From the listing, collect all lines containing the word "follow".

Entries with scene source code:
┄┄┄┄┄┄┄┄┄┄┄┄┄┄┄┄┄┄┄┄

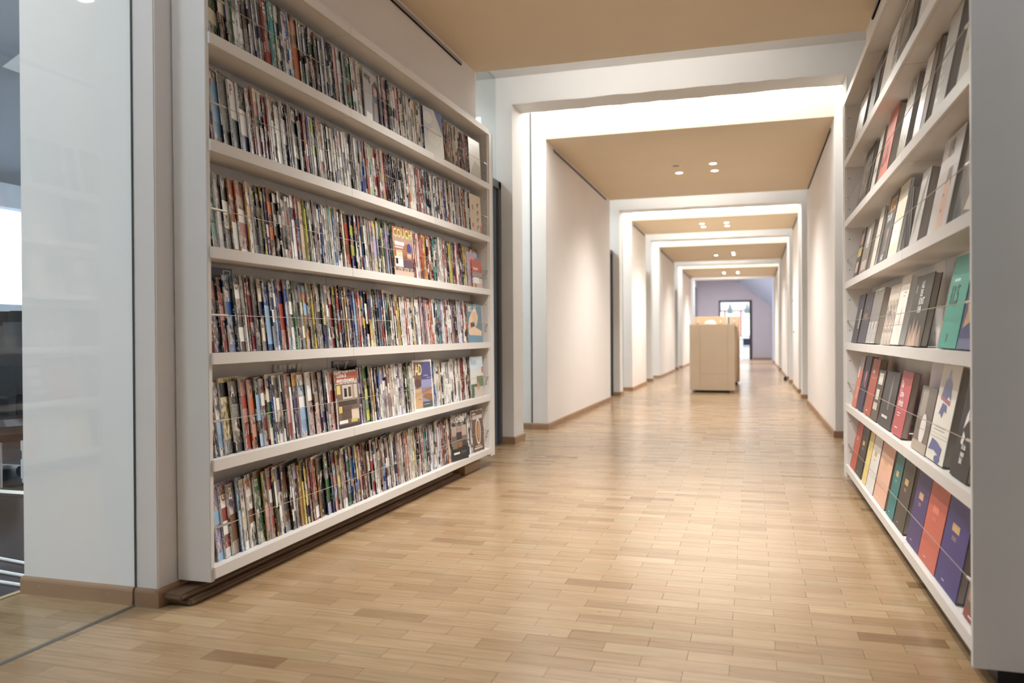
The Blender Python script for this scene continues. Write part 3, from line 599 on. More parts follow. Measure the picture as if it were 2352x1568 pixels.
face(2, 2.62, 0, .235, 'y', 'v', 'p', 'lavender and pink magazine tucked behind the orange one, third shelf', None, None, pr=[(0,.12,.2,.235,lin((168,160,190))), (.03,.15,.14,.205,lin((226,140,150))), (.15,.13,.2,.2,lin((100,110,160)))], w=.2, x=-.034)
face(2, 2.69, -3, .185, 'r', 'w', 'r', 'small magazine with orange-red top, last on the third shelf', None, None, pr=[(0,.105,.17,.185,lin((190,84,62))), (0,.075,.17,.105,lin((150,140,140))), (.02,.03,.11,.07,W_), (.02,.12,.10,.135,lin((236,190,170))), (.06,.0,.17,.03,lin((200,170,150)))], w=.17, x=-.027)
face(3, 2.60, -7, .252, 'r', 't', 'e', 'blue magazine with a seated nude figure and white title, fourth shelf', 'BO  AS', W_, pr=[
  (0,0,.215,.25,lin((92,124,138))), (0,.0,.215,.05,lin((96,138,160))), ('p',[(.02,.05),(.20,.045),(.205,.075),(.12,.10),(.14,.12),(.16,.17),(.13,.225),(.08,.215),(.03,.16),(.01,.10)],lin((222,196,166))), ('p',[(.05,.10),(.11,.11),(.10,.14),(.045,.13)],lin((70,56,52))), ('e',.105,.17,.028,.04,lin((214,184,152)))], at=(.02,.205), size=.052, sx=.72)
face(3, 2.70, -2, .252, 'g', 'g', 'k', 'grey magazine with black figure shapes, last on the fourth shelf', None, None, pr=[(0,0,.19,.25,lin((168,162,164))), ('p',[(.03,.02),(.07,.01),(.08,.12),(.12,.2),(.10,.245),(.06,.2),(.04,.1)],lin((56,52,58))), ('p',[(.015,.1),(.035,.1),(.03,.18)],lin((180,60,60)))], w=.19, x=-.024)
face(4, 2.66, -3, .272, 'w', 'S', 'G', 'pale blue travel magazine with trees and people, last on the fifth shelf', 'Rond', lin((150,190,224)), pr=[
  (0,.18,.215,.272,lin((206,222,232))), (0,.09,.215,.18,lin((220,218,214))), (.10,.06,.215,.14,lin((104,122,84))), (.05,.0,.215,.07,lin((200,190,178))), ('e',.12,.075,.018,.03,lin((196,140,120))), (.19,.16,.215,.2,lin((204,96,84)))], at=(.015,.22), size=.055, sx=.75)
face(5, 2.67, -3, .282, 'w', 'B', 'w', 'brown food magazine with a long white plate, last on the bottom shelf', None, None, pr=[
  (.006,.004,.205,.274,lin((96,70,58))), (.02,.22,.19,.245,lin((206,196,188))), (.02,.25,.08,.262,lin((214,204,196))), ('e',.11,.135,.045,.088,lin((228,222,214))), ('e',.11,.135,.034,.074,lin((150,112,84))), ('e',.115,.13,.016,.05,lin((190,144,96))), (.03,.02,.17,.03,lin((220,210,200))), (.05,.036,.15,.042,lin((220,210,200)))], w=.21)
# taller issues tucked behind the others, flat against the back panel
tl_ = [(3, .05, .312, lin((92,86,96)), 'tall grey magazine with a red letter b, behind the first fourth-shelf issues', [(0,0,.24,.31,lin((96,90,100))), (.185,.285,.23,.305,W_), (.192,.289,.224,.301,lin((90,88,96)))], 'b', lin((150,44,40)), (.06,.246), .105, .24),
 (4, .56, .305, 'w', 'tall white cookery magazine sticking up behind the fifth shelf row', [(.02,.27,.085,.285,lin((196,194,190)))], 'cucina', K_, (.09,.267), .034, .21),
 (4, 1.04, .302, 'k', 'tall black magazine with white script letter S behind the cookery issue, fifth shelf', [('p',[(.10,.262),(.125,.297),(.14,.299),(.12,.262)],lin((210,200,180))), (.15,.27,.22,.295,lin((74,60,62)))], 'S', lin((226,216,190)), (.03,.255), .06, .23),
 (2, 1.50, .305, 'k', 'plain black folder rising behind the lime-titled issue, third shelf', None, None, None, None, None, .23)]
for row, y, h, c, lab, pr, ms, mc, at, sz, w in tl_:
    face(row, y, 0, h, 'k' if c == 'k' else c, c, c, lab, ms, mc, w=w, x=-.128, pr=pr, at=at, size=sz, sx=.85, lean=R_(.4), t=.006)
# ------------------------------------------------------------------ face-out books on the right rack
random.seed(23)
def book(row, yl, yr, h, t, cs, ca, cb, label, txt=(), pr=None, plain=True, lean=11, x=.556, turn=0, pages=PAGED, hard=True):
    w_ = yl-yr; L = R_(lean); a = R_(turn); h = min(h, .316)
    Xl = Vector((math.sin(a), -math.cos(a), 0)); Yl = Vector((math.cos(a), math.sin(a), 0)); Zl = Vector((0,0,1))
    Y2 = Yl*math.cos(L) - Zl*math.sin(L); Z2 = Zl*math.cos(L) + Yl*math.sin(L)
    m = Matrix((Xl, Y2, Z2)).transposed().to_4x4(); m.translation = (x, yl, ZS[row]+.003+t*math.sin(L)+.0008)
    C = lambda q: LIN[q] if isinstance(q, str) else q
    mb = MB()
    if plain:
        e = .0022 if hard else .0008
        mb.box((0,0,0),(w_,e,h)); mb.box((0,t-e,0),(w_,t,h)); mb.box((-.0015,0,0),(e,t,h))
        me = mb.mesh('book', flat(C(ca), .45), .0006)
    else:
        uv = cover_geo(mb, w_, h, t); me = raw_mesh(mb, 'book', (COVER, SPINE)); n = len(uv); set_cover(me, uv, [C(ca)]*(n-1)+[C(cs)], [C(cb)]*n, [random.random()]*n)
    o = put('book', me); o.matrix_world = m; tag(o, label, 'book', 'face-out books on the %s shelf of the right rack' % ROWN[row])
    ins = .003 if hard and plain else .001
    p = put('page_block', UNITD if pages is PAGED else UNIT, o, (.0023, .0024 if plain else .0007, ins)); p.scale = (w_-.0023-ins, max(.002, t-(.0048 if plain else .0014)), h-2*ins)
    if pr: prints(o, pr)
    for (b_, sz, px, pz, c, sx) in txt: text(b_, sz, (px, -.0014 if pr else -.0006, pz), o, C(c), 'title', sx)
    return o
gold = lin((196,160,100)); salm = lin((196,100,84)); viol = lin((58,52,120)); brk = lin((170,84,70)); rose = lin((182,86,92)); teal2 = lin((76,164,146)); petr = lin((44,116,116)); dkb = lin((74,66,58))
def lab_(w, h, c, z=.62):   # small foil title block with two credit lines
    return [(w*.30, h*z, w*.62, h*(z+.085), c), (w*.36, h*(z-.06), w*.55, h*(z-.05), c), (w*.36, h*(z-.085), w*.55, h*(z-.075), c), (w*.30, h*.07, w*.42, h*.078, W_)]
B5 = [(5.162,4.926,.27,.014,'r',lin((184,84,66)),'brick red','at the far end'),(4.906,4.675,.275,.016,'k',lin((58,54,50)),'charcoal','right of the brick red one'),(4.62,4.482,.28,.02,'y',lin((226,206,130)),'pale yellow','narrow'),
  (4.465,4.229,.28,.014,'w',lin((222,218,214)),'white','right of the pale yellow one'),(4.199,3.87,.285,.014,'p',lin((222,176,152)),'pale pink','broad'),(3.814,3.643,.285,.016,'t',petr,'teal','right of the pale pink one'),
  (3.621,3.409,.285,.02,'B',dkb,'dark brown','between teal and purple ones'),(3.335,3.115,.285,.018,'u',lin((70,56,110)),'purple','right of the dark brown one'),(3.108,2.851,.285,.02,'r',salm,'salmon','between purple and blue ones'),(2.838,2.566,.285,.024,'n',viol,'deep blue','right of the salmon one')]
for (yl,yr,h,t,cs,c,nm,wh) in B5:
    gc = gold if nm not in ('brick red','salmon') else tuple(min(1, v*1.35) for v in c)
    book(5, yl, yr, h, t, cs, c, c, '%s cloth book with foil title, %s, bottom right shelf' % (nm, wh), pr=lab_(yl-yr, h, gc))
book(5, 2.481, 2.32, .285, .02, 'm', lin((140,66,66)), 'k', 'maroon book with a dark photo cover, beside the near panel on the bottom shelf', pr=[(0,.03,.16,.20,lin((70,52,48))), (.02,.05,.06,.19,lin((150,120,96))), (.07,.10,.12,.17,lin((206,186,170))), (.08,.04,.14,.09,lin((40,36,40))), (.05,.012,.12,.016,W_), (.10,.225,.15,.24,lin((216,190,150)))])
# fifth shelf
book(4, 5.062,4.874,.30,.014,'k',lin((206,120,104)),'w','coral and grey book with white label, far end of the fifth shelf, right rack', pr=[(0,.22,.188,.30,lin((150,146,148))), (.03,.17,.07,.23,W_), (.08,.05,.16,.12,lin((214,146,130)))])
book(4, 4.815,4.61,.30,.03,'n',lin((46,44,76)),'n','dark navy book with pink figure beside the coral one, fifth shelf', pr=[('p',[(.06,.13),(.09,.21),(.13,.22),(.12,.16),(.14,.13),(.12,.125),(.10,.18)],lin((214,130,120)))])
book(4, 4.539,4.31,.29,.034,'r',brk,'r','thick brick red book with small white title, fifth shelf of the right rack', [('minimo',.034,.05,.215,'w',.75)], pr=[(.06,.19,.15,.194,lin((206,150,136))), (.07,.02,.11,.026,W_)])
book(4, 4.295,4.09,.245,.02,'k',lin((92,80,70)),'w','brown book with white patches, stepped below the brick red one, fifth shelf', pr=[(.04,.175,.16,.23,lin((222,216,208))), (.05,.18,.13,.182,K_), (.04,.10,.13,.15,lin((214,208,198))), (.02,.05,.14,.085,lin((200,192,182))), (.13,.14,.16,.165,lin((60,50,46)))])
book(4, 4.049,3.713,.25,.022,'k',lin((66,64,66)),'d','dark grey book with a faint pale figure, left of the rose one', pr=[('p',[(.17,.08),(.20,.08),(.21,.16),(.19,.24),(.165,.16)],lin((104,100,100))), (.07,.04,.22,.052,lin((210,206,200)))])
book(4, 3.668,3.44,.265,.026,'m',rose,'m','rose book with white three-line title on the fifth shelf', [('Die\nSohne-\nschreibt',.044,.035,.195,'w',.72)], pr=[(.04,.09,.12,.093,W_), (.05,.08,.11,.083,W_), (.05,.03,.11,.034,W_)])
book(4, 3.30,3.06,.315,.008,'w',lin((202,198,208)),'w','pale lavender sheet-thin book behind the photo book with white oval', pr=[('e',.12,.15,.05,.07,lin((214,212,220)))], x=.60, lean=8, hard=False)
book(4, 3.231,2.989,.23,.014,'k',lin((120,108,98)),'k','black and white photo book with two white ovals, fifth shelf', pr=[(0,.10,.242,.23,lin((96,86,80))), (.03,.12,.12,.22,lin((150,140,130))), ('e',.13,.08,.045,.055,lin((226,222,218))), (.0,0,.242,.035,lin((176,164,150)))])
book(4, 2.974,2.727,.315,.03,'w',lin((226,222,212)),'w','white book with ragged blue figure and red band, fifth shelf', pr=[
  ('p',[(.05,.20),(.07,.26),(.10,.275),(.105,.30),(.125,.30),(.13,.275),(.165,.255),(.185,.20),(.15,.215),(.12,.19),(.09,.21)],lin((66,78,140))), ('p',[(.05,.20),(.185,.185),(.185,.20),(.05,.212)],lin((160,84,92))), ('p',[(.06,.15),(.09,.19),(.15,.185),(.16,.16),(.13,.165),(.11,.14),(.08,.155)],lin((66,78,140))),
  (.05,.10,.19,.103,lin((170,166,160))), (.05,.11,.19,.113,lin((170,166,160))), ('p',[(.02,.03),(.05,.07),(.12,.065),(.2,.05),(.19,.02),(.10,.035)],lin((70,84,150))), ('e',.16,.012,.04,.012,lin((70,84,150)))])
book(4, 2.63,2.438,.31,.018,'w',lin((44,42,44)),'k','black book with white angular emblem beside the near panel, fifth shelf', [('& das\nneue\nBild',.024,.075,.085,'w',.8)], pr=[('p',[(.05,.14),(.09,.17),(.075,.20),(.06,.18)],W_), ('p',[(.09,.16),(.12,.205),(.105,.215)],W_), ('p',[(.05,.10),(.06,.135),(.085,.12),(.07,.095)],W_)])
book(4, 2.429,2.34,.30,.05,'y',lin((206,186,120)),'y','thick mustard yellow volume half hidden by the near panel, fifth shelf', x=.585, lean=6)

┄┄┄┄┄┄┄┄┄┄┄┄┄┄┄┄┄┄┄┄

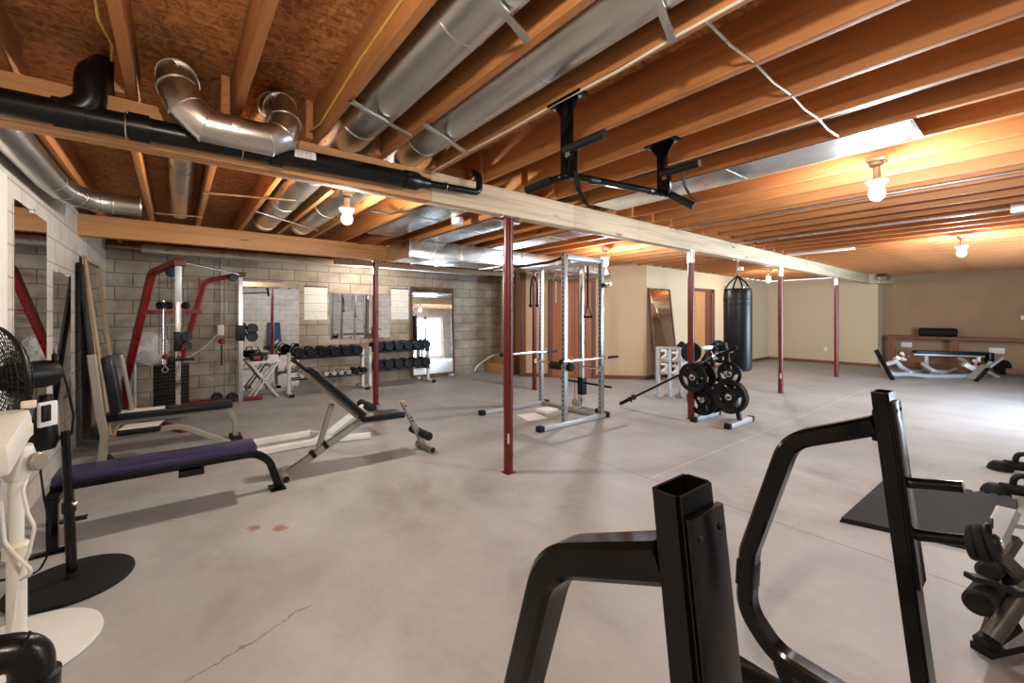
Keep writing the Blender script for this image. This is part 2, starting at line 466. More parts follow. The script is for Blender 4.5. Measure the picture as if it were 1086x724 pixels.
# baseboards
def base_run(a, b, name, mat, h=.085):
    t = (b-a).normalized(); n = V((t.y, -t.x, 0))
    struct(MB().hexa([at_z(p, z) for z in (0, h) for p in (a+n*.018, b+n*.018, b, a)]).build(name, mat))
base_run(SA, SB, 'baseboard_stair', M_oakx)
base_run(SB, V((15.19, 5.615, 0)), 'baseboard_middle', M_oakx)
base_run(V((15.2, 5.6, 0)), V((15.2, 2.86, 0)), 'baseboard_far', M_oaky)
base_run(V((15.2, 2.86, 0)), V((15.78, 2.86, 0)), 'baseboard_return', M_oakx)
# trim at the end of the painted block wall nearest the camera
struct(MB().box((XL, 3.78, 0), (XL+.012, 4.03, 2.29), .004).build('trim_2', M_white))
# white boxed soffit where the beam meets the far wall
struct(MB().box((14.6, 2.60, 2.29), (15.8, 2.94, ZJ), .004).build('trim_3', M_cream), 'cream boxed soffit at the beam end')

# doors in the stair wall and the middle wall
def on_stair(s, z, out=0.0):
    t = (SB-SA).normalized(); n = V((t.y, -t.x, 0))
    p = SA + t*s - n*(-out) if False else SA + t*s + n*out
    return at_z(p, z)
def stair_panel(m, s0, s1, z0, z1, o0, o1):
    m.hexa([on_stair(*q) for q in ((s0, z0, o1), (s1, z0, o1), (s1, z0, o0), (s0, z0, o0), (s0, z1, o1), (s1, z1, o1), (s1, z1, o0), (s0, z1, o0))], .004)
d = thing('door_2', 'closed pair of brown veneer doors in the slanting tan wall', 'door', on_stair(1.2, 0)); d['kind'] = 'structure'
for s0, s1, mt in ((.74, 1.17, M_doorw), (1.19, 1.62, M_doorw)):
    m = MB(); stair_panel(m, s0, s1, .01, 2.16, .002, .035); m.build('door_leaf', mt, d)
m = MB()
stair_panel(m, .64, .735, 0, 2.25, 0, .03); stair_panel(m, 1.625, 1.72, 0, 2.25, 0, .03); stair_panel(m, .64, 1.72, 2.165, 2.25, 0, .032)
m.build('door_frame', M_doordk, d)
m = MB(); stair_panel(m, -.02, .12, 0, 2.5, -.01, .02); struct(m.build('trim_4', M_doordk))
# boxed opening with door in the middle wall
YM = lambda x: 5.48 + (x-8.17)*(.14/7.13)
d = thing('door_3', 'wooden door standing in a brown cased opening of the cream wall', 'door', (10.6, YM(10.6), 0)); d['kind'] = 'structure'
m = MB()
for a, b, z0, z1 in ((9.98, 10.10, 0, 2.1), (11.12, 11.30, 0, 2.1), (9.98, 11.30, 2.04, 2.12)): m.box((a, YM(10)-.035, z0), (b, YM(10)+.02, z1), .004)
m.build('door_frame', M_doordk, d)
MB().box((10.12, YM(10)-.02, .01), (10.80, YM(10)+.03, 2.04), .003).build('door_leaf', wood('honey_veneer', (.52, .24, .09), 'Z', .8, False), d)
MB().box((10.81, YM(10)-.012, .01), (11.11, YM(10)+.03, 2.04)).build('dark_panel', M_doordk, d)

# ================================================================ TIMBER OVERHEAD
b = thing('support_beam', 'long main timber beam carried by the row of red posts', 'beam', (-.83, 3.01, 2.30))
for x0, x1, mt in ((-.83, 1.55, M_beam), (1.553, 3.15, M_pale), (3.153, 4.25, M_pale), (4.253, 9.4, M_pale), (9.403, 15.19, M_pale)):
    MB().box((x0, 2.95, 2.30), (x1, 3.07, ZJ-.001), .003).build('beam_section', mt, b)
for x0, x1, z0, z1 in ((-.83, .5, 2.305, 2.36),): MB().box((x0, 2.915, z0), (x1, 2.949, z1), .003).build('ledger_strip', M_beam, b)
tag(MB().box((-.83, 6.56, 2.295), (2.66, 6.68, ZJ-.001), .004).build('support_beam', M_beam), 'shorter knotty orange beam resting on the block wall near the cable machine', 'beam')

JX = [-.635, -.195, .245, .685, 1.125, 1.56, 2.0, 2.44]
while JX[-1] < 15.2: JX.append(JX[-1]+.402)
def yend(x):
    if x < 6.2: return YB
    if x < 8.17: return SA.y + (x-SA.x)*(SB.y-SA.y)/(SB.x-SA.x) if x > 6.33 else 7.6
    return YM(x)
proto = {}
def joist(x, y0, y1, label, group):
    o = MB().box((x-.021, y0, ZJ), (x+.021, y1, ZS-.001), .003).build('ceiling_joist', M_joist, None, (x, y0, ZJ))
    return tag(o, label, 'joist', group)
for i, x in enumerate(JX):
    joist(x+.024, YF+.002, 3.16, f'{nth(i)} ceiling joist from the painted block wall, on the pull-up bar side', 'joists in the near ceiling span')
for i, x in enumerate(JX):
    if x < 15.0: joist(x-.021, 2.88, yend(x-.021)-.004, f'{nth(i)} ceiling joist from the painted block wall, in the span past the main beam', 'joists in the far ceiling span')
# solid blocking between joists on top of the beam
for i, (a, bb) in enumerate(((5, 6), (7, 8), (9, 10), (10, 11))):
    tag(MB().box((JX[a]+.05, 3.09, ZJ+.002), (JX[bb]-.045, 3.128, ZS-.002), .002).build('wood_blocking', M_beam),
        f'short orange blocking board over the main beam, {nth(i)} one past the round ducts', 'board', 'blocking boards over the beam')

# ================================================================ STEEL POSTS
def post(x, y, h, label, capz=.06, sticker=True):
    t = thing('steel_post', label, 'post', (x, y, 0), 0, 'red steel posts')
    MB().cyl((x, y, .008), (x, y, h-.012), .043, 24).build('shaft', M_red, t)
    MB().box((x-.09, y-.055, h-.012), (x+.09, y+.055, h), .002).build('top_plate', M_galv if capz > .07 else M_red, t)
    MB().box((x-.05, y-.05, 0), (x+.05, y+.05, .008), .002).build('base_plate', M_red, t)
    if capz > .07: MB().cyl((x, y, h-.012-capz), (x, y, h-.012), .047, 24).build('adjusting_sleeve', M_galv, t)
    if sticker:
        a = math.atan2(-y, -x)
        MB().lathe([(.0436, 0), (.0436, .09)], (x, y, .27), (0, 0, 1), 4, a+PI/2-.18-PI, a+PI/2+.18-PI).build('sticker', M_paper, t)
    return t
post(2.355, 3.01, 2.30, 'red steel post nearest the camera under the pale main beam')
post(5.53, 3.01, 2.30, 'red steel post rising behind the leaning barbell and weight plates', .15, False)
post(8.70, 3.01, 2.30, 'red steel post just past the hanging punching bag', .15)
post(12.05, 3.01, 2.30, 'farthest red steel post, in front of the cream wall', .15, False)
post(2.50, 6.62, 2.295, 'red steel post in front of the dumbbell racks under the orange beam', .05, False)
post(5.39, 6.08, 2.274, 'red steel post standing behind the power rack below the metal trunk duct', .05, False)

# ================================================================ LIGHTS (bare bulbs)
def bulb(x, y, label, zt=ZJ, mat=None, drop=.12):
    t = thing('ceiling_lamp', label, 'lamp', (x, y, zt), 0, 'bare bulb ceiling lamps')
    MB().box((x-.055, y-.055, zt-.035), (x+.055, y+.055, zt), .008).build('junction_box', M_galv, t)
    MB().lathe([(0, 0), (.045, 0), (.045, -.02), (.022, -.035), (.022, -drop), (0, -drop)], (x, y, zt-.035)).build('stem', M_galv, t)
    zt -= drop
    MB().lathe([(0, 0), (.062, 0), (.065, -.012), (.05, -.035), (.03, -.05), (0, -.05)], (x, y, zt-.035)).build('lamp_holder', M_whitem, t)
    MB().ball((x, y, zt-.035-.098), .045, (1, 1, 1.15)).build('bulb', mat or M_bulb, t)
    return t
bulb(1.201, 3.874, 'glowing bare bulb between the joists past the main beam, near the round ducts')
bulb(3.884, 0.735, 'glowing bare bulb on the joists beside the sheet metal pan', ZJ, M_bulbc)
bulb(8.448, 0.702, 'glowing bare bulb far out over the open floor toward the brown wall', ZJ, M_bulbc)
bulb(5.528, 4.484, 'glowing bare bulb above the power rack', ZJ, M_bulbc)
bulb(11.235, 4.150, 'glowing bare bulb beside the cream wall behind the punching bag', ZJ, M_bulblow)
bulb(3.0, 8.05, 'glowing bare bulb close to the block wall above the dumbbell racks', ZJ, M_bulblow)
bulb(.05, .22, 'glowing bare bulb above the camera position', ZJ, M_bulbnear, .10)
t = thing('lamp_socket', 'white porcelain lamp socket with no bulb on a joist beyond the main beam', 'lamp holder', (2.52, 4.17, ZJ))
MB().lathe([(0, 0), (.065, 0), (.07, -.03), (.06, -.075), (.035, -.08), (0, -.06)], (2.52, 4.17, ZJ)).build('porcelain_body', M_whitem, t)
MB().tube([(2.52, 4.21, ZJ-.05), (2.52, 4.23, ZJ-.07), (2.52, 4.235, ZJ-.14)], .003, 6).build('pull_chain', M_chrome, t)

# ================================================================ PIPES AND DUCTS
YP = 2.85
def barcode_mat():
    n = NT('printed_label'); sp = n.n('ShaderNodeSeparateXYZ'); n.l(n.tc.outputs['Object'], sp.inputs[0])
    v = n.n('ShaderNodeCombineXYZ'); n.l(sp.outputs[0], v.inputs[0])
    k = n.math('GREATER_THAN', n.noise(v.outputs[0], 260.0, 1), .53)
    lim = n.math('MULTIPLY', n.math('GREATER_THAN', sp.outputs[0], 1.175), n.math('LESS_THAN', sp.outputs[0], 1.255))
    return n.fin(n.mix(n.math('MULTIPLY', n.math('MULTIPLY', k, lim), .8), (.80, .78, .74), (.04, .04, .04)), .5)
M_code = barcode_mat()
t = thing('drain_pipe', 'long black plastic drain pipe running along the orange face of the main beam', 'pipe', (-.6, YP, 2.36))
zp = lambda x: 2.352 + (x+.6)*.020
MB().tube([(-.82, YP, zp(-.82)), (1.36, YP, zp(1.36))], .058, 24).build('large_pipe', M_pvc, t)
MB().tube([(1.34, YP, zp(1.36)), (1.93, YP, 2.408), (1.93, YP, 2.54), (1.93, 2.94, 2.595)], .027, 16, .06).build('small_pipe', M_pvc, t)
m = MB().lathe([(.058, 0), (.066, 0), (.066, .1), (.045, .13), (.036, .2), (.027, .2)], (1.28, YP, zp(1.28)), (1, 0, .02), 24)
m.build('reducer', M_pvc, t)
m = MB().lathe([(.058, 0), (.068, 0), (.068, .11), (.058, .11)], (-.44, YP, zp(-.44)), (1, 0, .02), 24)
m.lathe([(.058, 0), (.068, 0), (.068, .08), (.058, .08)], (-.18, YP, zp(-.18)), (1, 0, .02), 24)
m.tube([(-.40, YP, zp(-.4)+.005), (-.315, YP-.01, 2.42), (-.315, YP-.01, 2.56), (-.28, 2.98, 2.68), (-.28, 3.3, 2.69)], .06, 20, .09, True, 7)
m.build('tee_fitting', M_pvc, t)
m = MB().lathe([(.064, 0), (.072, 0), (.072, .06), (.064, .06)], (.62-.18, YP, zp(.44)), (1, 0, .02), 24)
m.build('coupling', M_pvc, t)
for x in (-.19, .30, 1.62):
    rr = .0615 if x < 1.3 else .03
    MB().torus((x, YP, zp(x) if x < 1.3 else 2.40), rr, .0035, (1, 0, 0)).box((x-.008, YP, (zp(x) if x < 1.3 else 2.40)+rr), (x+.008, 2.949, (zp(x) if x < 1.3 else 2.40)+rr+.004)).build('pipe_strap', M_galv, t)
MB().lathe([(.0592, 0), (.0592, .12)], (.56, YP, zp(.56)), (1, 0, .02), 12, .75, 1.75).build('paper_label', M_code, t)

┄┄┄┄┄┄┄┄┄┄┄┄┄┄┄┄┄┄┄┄

REPLY TO THE EXERCISE:
The Blender Python script for this scene continues. Write part 3, from line 599 on. More parts follow. Measure the picture as if it were 2352x1568 pixels.
Keep writing the Blender script for this image. This is part 2, starting at line 466. More parts follow. The script is for Blender 4.5. Measure the picture as if it were 1086x724 pixels.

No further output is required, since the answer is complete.